I'm looking for an answer that describes a "continuation" mechanism in a web server vs. a programming language.
My understanding is that using continuations, it is trivial to have a "digits of pi" producer communicate with a "digits of pi" consumer, without explicit threading.
I've heard very good things about Jetty continuations. I am curious what others think.
I may have already found my answer, but I'm asking the question here anyway - for the record.
how do they compare to the continuations found in programming languages?
They have nothing in common apart from the name. It's merely a mechanism for freeing the current thread by giving Servlet
an API for storing and restoring its state, but it's all rather manually managed as opposed to real continuations, where the state is automatically inferred from the current context.
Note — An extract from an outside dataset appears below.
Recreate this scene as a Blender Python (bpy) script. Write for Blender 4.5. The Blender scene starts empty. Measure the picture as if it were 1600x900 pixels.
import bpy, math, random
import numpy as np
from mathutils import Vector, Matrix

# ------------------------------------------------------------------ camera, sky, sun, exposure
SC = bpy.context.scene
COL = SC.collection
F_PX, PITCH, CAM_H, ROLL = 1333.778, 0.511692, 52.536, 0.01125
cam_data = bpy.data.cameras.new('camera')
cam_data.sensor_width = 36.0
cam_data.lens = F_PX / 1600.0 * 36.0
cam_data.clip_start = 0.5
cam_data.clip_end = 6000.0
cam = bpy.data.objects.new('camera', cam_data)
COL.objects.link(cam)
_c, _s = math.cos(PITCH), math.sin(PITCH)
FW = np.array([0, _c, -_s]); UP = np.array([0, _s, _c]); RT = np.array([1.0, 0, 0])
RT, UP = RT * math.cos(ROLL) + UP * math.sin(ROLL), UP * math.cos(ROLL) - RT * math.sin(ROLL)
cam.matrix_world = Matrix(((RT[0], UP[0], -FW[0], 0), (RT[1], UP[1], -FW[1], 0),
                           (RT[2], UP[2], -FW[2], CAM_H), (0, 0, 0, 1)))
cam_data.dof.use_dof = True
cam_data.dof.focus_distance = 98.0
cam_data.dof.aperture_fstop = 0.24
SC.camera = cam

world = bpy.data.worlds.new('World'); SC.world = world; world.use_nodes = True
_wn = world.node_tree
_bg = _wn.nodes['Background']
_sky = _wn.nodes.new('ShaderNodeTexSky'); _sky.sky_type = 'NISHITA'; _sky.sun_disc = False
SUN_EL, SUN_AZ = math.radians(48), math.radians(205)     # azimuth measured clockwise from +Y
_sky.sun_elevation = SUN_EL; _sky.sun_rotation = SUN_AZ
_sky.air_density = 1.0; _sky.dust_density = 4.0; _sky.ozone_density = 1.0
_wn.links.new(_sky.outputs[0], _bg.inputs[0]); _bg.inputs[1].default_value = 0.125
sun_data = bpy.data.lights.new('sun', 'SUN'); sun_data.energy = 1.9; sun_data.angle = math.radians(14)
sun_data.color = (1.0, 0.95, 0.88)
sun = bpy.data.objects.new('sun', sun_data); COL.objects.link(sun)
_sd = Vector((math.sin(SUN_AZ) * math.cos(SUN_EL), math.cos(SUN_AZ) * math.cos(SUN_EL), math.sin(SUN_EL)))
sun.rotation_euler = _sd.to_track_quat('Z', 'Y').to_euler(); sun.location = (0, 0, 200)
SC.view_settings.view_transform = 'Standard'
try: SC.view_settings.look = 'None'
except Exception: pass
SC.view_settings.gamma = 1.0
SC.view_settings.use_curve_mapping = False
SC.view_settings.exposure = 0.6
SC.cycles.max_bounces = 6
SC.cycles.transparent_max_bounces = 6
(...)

The prototypical example for cases where this makes sense is layered (composed) web services, where one service needs to make many requests to other services, and while these requests are made, the current thread is freed. Upon completions of the requests (which can be done asynchronously on some other threads), the servlet's resume
method is called, which then will assemble the response from the results of the requests.
According to this page:
continuations will be replaced by
standard Servlet-3.0 suspendable
requests once the specification is
finalized. Early releases of Jetty-7
are now available that implement the
proposed standard suspend/resume API
I have not used Jetty yet, but it seems that with continuations the server is not required to keep a thread for each client where normally when the server is "holding off" (i guess blocking) on sending a response to a client that continuously polls it with AJAX it would need a thread for each client which would be a scalability problem.